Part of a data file
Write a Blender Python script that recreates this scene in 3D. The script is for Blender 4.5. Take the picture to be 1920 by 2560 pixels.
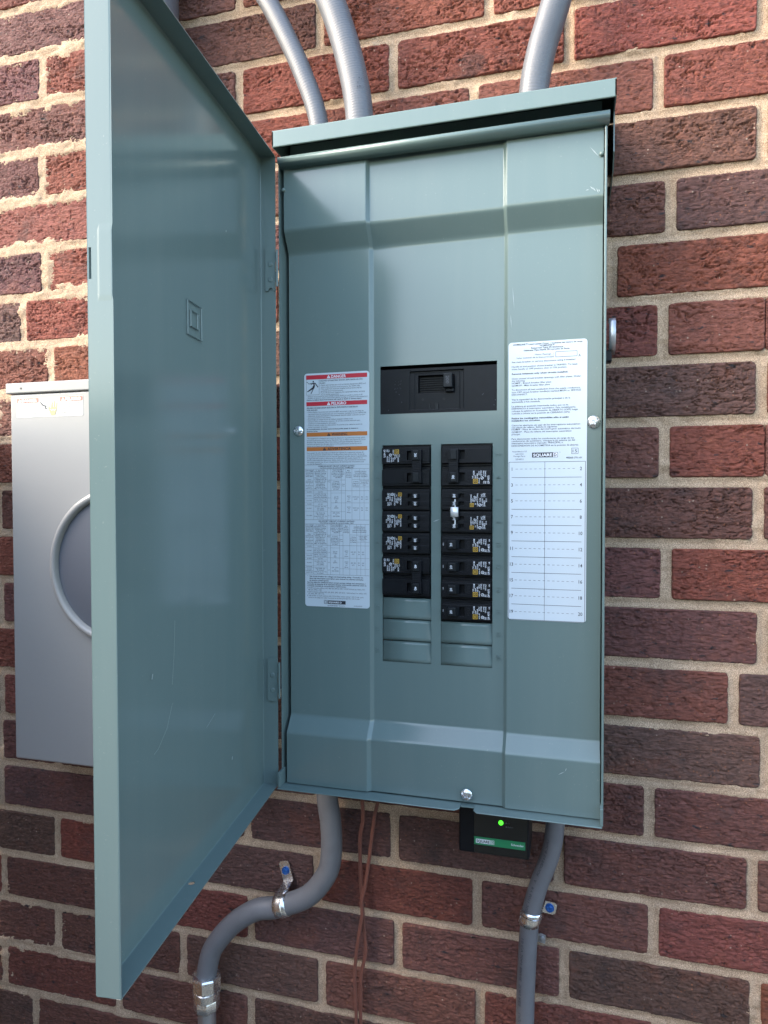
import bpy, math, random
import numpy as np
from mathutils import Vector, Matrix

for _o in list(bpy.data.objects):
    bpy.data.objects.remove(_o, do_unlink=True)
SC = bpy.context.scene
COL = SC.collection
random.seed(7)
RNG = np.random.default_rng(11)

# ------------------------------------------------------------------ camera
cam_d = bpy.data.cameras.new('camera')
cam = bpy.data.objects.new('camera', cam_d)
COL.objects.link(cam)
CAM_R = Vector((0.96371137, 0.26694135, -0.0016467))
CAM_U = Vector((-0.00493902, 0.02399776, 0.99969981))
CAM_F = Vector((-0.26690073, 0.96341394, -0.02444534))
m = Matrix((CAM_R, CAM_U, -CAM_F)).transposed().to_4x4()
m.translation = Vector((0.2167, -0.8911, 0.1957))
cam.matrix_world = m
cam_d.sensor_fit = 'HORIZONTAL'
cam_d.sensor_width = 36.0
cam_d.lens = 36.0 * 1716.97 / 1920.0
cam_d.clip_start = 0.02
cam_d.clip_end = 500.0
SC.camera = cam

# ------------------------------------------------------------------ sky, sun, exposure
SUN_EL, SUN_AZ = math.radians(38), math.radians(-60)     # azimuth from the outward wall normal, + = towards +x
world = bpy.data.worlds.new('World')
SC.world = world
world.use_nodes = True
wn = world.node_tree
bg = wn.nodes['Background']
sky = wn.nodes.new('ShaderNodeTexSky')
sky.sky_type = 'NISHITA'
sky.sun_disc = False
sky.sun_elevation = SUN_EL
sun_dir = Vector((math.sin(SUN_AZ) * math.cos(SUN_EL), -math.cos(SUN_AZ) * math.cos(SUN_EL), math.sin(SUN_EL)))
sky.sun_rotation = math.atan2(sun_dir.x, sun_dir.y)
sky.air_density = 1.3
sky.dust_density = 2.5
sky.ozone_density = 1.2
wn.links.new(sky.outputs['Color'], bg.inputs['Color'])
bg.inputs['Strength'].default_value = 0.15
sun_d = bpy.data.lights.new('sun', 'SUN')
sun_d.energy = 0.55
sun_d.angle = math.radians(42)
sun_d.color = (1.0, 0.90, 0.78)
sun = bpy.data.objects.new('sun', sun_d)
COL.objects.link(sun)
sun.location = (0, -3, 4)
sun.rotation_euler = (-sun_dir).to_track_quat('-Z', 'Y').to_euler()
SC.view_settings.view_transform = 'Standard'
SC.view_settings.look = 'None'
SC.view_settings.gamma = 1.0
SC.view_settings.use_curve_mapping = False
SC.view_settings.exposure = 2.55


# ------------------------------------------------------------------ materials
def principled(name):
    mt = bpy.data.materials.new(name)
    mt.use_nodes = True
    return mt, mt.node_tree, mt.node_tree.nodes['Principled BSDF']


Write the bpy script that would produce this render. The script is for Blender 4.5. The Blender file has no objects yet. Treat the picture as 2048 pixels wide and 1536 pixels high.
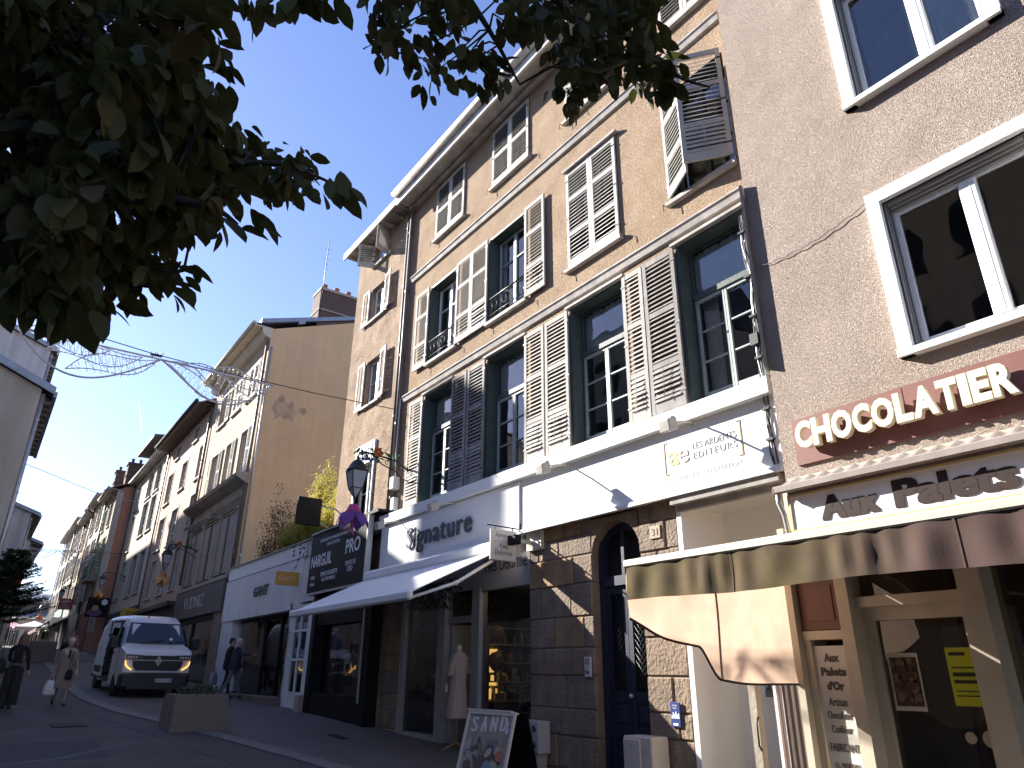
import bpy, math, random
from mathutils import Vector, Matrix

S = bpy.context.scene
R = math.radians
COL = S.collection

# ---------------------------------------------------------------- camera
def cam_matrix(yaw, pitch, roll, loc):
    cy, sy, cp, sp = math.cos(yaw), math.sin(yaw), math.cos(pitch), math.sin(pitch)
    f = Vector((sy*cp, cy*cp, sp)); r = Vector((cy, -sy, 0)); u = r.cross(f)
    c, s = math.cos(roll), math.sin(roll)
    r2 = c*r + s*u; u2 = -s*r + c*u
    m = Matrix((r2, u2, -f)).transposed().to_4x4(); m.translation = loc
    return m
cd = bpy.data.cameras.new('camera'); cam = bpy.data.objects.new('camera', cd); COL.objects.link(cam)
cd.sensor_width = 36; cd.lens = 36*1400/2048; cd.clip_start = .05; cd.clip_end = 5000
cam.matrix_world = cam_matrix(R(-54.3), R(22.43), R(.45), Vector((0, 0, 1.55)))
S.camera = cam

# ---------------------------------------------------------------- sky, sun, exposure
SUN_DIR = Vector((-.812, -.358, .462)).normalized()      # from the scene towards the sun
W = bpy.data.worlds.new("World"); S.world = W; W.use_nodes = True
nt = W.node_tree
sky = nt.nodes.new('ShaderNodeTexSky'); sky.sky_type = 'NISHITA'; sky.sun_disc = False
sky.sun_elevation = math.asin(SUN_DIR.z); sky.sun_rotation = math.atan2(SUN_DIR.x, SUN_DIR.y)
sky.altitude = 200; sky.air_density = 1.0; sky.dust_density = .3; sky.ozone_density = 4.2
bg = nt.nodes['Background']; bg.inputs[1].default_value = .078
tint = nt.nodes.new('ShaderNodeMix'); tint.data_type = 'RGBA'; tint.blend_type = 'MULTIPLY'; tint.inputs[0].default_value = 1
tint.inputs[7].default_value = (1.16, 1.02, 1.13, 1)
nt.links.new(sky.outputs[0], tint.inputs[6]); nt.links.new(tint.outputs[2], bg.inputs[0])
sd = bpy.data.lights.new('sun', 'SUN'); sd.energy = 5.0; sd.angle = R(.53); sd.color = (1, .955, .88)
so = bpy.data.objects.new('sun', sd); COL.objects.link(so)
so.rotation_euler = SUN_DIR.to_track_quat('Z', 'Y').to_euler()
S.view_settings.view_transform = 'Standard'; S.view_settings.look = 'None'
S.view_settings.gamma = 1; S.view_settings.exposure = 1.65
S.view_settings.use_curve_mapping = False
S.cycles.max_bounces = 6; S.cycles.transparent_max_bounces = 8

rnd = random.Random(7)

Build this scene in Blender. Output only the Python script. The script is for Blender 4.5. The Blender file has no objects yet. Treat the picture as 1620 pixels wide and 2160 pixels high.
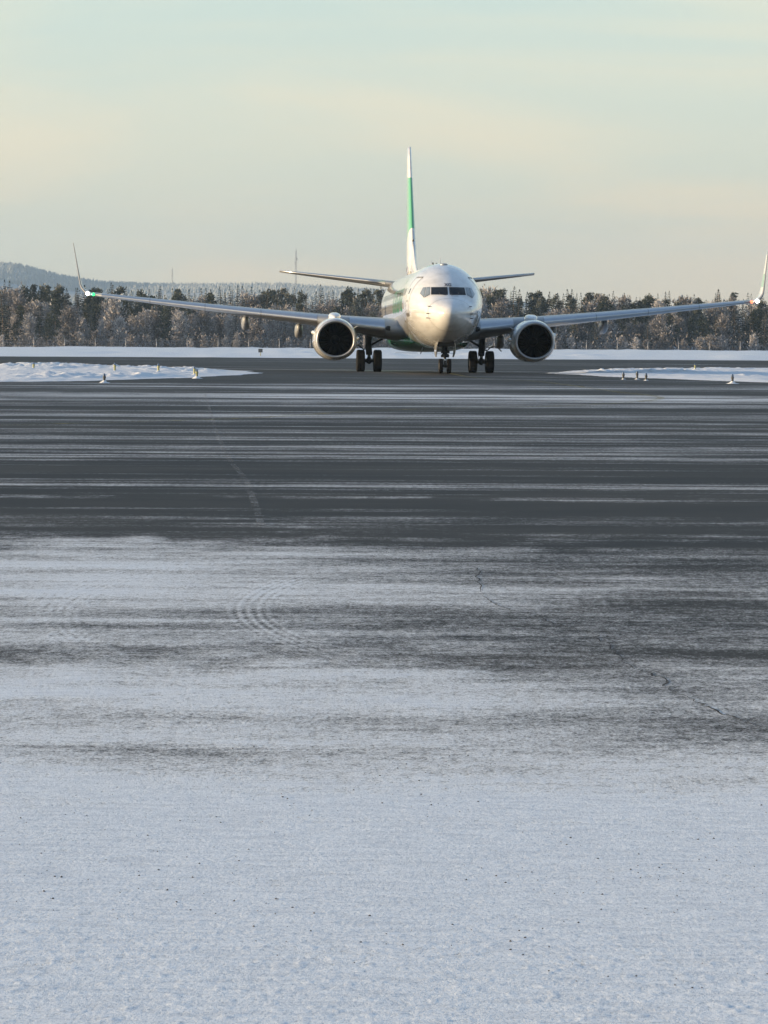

GOAL
Leave out any pictures, please, and quote only the lines from the top of the data through the line that contains "RNG = np.random.default_rng(11)".

REPLY
Write a Blender Python script that recreates this scene in 3D. The script is for Blender 4.5. Take the picture to be 1920 by 2560 pixels.
import bpy, math, random
import numpy as np
from mathutils import Vector, Matrix

for _o in list(bpy.data.objects):
    bpy.data.objects.remove(_o, do_unlink=True)
SC = bpy.context.scene
COL = SC.collection
random.seed(7)
RNG = np.random.default_rng(11)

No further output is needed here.